=== SUPPLIED INFORMATION ===
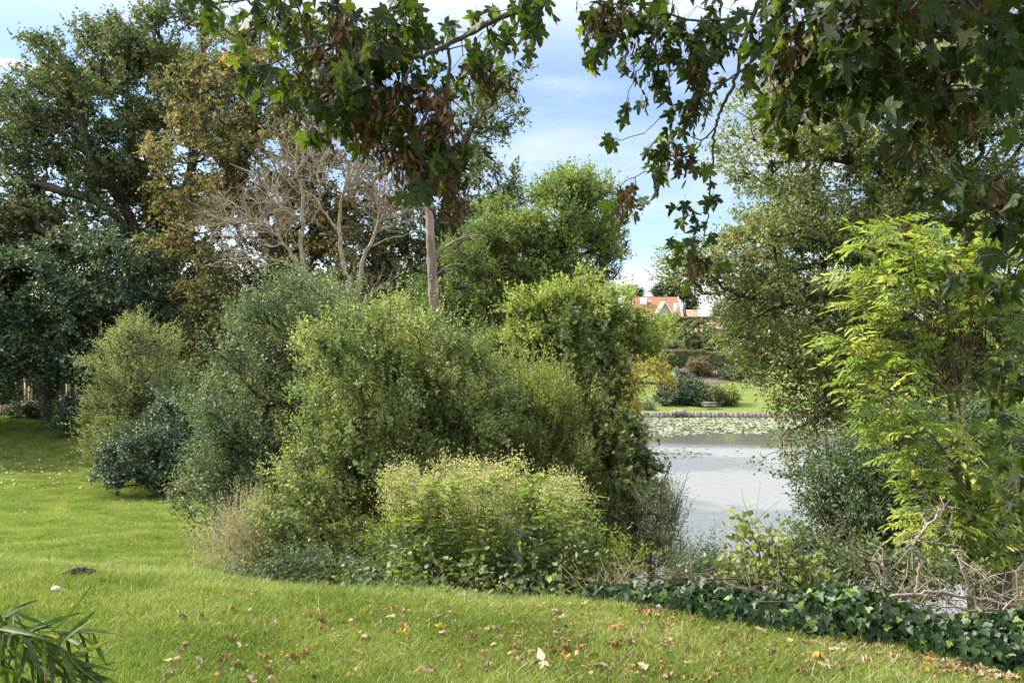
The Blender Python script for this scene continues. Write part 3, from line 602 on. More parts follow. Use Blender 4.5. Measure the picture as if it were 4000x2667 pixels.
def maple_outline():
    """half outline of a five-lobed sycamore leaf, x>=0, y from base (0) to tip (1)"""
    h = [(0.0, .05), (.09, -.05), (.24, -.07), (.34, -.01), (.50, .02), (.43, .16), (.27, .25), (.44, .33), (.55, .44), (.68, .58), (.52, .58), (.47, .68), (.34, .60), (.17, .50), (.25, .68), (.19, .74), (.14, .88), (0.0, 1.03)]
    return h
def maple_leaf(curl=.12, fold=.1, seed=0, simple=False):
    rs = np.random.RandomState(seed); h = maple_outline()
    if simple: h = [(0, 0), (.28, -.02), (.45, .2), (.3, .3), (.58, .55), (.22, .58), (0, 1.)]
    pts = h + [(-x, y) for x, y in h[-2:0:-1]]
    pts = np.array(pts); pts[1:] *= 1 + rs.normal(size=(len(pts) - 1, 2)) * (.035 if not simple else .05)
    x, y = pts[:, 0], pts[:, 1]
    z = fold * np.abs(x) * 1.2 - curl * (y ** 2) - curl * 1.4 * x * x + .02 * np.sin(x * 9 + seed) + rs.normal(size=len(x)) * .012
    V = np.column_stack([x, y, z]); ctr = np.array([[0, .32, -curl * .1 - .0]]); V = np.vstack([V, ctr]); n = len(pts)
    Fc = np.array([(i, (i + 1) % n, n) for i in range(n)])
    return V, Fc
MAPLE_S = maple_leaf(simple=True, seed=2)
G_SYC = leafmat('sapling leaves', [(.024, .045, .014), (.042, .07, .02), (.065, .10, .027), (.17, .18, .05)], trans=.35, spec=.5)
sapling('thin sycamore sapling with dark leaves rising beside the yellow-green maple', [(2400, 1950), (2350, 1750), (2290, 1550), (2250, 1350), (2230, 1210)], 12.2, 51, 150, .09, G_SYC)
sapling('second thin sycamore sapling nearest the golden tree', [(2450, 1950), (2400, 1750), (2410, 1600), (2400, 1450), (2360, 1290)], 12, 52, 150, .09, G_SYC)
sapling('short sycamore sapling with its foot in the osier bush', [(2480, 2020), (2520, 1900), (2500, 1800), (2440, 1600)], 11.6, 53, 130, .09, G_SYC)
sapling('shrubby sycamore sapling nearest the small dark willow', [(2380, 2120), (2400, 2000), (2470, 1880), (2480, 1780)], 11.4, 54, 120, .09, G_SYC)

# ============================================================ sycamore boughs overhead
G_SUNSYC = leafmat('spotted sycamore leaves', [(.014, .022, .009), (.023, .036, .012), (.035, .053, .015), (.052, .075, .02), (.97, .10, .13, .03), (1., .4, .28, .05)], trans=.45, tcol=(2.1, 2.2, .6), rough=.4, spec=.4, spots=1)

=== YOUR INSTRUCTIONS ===
Omit any images, then output the listing exactly.

=== OUTPUT OF THE EXERCISE ===
The Blender Python script for this scene continues. Write part 3, from line 602 on. More parts follow. Use Blender 4.5. Measure the picture as if it were 4000x2667 pixels.
def maple_outline():
    """half outline of a five-lobed sycamore leaf, x>=0, y from base (0) to tip (1)"""
    h = [(0.0, .05), (.09, -.05), (.24, -.07), (.34, -.01), (.50, .02), (.43, .16), (.27, .25), (.44, .33), (.55, .44), (.68, .58), (.52, .58), (.47, .68), (.34, .60), (.17, .50), (.25, .68), (.19, .74), (.14, .88), (0.0, 1.03)]
    return h
def maple_leaf(curl=.12, fold=.1, seed=0, simple=False):
    rs = np.random.RandomState(seed); h = maple_outline()
    if simple: h = [(0, 0), (.28, -.02), (.45, .2), (.3, .3), (.58, .55), (.22, .58), (0, 1.)]
    pts = h + [(-x, y) for x, y in h[-2:0:-1]]
    pts = np.array(pts); pts[1:] *= 1 + rs.normal(size=(len(pts) - 1, 2)) * (.035 if not simple else .05)
    x, y = pts[:, 0], pts[:, 1]
    z = fold * np.abs(x) * 1.2 - curl * (y ** 2) - curl * 1.4 * x * x + .02 * np.sin(x * 9 + seed) + rs.normal(size=len(x)) * .012
    V = np.column_stack([x, y, z]); ctr = np.array([[0, .32, -curl * .1 - .0]]); V = np.vstack([V, ctr]); n = len(pts)
    Fc = np.array([(i, (i + 1) % n, n) for i in range(n)])
    return V, Fc
MAPLE_S = maple_leaf(simple=True, seed=2)
G_SYC = leafmat('sapling leaves', [(.024, .045, .014), (.042, .07, .02), (.065, .10, .027), (.17, .18, .05)], trans=.35, spec=.5)
sapling('thin sycamore sapling with dark leaves rising beside the yellow-green maple', [(2400, 1950), (2350, 1750), (2290, 1550), (2250, 1350), (2230, 1210)], 12.2, 51, 150, .09, G_SYC)
sapling('second thin sycamore sapling nearest the golden tree', [(2450, 1950), (2400, 1750), (2410, 1600), (2400, 1450), (2360, 1290)], 12, 52, 150, .09, G_SYC)
sapling('short sycamore sapling with its foot in the osier bush', [(2480, 2020), (2520, 1900), (2500, 1800), (2440, 1600)], 11.6, 53, 130, .09, G_SYC)
sapling('shrubby sycamore sapling nearest the small dark willow', [(2380, 2120), (2400, 2000), (2470, 1880), (2480, 1780)], 11.4, 54, 120, .09, G_SYC)

# ============================================================ sycamore boughs overhead
G_SUNSYC = leafmat('spotted sycamore leaves', [(.014, .022, .009), (.023, .036, .012), (.035, .053, .015), (.052, .075, .02), (.97, .10, .13, .03), (1., .4, .28, .05)], trans=.45, tcol=(2.1, 2.2, .6), rough=.4, spec=.4, spots=1)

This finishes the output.